**SET EXERCISE**
State how many lines of the entries hold the string "picture". Reply with the number alone.

>> start RECORDS FOR PROCESSING

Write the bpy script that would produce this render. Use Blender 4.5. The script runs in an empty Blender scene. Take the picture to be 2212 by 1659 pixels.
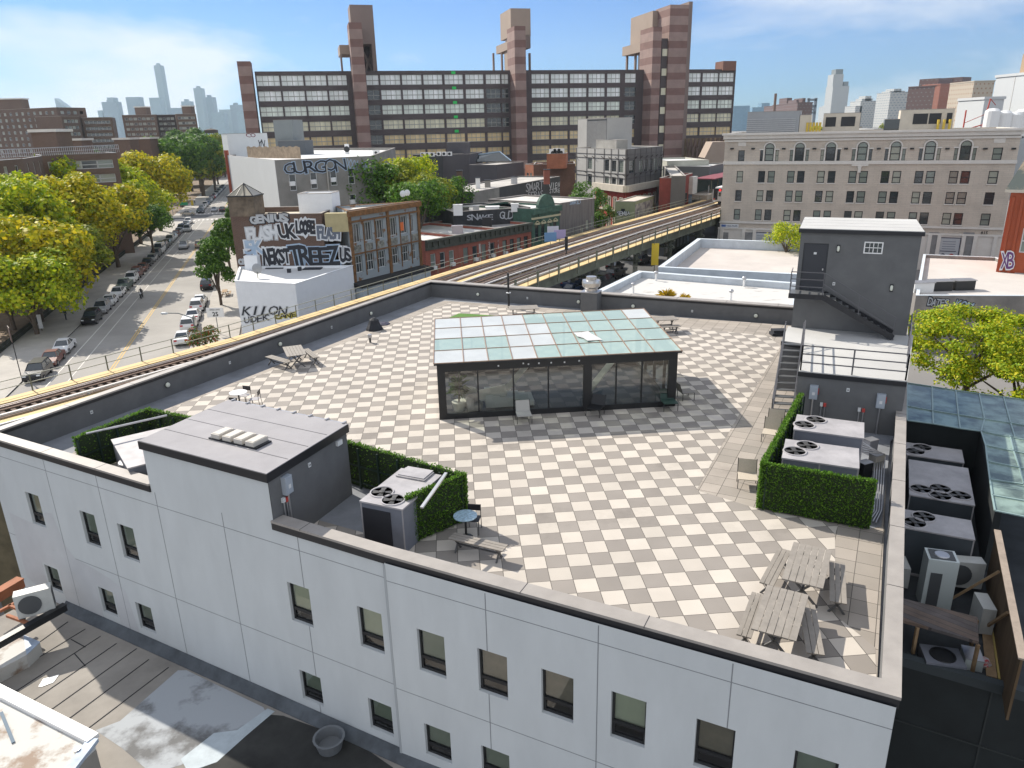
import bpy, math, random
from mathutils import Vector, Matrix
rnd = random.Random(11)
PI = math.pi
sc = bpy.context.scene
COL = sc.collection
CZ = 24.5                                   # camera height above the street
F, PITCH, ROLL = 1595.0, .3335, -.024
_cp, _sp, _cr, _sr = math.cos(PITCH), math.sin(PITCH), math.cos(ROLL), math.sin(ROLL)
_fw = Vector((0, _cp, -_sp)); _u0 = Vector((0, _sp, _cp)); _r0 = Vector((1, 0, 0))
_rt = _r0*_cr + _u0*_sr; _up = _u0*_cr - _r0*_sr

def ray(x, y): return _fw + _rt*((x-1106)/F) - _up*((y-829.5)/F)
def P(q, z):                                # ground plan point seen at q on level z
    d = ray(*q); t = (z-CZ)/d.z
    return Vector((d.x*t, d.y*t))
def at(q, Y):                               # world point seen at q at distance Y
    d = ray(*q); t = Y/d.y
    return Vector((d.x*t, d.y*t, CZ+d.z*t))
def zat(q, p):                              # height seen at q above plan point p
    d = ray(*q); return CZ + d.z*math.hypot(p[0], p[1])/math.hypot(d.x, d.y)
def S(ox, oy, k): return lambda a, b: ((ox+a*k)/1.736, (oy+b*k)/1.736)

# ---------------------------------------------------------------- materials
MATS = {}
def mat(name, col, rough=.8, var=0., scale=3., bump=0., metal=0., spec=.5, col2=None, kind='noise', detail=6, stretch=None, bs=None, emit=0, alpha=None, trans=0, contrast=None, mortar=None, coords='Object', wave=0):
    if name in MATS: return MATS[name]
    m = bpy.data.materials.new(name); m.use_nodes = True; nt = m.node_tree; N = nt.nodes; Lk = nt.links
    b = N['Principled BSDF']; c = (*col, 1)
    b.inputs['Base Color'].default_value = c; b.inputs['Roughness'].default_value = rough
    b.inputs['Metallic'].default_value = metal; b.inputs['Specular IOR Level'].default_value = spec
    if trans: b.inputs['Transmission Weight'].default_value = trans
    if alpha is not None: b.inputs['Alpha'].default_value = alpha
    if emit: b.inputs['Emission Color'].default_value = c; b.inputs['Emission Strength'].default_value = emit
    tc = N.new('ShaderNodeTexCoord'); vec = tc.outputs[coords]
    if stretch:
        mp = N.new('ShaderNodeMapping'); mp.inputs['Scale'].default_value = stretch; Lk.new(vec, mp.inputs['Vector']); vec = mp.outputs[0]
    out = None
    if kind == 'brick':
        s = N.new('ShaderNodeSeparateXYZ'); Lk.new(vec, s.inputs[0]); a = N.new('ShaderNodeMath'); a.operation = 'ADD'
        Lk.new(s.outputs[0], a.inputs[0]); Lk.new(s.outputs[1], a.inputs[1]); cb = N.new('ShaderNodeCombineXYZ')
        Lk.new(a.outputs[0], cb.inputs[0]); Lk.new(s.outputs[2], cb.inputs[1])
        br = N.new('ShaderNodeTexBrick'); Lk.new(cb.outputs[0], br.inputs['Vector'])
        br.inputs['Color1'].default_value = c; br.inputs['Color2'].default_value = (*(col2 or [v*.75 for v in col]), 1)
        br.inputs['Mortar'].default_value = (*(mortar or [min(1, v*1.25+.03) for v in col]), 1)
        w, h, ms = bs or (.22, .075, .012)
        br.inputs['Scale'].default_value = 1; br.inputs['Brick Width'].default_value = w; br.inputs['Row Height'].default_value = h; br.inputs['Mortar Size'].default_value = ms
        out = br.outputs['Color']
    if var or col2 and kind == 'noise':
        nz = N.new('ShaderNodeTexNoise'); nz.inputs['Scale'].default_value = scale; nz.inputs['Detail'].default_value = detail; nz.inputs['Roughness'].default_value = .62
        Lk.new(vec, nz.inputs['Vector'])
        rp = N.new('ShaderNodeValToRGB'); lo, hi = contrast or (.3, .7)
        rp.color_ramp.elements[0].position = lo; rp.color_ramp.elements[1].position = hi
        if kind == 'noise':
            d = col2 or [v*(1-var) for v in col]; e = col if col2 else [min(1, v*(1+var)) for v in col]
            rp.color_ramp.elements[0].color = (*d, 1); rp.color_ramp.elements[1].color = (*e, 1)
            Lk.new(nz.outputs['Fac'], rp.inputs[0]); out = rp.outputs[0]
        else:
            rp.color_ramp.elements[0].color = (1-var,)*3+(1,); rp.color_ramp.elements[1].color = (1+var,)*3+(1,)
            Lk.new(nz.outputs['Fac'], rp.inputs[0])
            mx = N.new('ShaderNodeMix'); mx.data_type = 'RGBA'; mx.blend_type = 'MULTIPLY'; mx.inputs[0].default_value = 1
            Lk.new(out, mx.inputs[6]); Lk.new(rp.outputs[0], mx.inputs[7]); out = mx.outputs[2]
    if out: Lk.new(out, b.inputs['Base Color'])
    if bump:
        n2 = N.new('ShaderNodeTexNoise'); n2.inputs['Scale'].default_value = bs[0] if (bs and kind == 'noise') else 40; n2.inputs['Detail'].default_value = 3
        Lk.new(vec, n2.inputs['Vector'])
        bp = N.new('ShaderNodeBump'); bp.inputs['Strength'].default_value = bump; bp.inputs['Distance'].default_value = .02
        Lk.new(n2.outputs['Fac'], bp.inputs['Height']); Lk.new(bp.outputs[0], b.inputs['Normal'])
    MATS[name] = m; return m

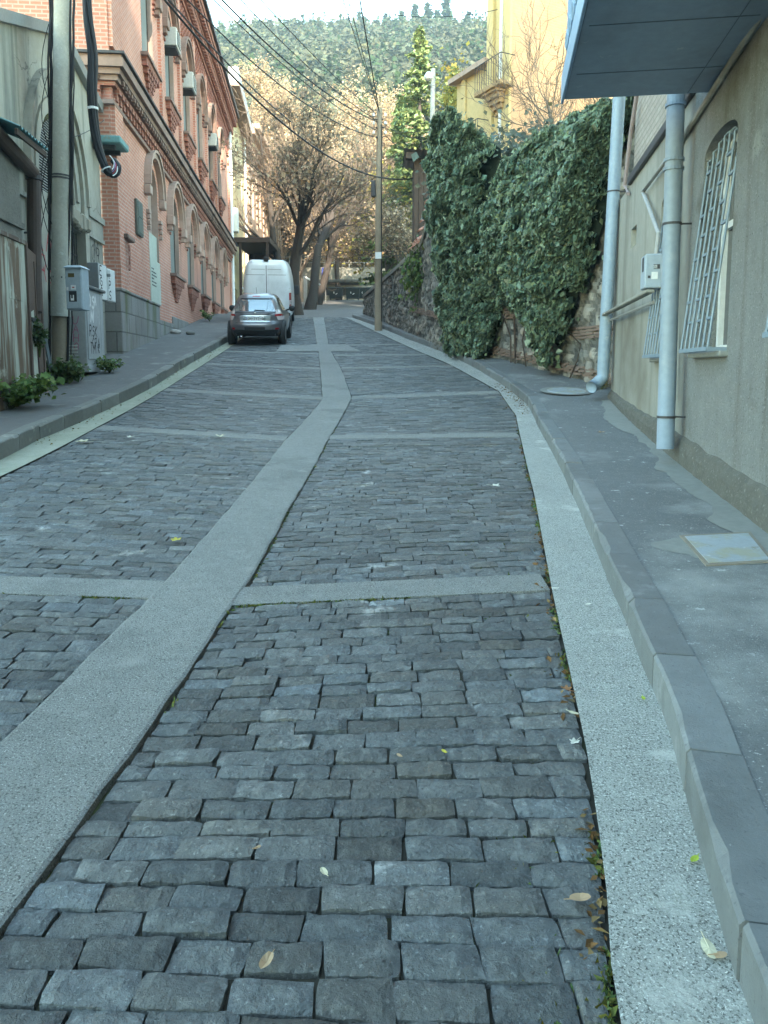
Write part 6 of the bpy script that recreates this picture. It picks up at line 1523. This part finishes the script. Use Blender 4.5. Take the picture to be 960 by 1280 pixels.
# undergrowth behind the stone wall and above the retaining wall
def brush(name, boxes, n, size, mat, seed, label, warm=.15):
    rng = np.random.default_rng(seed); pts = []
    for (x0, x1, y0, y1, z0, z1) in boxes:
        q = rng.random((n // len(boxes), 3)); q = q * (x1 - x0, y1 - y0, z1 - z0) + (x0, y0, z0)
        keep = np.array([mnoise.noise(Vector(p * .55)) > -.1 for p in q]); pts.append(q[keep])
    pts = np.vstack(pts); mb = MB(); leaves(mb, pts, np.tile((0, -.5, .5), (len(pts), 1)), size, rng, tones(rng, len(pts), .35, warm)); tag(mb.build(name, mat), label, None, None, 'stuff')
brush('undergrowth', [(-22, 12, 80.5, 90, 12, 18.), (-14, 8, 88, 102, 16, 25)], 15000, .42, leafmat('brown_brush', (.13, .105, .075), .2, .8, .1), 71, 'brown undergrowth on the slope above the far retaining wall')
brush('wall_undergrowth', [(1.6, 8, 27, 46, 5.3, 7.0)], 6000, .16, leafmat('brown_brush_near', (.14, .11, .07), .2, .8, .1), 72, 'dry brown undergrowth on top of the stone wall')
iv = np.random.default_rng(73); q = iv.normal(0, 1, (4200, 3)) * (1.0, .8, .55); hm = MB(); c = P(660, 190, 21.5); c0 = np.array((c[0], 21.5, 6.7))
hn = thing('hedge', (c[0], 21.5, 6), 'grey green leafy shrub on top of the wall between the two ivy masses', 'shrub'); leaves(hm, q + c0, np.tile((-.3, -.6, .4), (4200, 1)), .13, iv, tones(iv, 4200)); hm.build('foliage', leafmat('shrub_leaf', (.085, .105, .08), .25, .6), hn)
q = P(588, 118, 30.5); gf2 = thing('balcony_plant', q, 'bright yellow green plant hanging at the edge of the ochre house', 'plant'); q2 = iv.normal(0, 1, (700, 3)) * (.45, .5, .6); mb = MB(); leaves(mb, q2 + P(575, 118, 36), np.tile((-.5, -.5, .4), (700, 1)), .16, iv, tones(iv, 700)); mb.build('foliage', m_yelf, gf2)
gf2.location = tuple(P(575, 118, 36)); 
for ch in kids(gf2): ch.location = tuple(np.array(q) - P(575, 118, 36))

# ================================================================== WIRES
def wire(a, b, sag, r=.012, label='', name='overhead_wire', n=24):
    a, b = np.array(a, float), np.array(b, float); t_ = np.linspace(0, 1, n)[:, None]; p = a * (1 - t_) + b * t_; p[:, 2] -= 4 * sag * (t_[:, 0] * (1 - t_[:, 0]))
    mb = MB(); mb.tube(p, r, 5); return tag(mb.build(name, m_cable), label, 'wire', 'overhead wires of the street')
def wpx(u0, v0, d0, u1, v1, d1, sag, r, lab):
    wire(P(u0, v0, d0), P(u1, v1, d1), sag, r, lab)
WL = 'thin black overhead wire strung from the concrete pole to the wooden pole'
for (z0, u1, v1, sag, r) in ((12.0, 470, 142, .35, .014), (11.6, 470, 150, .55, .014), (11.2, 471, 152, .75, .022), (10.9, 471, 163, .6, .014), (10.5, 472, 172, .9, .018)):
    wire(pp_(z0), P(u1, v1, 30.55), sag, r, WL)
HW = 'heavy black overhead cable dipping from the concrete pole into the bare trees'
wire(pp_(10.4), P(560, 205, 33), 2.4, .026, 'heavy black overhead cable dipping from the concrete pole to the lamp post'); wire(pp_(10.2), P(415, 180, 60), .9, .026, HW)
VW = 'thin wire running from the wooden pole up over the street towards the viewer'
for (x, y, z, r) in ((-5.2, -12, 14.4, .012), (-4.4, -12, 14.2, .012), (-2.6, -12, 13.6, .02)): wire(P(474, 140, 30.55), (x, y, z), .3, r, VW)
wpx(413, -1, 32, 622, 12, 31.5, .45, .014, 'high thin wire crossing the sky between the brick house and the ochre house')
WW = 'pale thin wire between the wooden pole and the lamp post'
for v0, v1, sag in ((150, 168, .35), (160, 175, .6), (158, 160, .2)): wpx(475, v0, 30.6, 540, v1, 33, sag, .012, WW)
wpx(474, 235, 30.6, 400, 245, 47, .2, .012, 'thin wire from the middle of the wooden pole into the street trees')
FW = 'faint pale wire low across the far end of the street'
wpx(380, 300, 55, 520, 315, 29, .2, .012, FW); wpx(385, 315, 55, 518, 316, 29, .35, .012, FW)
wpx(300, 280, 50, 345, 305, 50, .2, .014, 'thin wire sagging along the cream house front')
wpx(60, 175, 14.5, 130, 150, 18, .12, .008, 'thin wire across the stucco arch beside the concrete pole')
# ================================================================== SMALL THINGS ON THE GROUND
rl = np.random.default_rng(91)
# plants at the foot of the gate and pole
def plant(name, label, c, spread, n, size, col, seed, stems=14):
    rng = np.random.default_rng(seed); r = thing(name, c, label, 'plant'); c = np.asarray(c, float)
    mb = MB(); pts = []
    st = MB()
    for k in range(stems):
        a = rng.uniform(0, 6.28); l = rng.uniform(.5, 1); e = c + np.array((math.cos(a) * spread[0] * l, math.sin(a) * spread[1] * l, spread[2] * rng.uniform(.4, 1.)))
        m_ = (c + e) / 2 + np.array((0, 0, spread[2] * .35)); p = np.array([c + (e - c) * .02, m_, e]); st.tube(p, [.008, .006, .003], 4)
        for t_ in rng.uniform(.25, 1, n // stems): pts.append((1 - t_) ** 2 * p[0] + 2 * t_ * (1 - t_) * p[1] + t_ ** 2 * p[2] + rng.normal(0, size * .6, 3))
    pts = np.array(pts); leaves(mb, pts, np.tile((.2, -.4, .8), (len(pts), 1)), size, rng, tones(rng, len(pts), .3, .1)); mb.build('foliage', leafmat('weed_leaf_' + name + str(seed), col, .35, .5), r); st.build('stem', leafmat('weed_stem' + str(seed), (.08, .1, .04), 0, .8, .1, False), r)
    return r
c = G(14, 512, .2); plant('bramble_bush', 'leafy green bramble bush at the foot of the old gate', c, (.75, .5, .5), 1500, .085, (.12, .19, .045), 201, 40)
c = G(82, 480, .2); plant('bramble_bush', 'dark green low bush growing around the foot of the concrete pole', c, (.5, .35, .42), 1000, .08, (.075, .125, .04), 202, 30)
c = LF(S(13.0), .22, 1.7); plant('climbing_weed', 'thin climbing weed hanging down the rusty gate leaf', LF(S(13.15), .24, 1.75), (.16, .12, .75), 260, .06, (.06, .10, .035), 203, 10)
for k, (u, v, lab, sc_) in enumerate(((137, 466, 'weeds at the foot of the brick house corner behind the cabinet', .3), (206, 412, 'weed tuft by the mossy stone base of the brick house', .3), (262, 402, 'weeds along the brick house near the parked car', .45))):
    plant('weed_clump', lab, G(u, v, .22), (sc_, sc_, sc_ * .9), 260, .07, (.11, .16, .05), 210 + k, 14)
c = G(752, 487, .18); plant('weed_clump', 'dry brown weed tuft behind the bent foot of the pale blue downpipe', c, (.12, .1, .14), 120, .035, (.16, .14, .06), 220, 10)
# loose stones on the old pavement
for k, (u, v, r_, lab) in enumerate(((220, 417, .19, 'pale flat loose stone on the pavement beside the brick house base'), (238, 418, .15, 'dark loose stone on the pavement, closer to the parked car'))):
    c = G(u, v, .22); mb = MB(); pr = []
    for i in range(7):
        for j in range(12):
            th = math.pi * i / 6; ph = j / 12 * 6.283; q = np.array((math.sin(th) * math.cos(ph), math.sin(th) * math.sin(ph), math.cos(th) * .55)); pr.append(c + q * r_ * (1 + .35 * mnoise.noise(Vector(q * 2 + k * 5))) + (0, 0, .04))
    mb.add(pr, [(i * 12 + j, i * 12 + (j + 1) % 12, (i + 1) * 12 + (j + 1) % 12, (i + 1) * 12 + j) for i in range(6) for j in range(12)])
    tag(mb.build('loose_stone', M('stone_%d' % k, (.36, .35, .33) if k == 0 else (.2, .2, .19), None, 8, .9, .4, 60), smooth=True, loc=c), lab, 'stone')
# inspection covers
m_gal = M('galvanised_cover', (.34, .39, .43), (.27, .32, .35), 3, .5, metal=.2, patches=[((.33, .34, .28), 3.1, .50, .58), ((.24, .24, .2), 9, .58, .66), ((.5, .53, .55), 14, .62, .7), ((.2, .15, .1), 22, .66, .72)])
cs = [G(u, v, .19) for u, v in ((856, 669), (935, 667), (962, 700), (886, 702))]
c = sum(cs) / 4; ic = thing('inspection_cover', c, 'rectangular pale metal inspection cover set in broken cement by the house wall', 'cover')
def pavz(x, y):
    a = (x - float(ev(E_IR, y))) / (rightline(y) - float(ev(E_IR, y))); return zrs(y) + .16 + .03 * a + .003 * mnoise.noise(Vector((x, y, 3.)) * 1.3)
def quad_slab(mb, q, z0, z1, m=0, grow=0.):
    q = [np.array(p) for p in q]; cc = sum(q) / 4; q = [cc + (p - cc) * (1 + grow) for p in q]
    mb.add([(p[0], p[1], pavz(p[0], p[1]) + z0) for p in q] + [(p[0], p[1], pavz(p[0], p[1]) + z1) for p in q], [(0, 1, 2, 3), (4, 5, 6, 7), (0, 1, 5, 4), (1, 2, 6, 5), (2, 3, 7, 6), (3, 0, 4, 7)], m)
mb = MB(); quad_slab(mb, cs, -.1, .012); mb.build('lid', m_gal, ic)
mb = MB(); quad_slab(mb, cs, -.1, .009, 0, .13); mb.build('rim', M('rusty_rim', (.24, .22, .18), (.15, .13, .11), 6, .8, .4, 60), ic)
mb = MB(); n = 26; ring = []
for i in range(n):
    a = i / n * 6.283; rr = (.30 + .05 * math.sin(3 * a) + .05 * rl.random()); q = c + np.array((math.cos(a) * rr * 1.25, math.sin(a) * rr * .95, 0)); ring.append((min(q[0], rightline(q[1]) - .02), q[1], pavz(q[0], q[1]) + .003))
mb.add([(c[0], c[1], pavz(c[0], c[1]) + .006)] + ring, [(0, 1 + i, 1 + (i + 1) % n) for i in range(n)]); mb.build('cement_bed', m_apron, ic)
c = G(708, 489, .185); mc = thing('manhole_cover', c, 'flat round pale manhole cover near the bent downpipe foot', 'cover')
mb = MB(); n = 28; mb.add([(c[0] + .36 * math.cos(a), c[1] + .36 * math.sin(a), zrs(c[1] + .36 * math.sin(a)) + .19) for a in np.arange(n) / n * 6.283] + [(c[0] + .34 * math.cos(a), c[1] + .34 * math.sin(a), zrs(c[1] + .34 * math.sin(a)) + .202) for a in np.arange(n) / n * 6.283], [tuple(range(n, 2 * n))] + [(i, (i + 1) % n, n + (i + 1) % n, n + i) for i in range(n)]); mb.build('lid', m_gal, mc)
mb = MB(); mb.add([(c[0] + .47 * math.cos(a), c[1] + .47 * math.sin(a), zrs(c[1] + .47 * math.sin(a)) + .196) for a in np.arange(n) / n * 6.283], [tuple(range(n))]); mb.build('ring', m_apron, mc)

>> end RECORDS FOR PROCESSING

**ANSWER**
2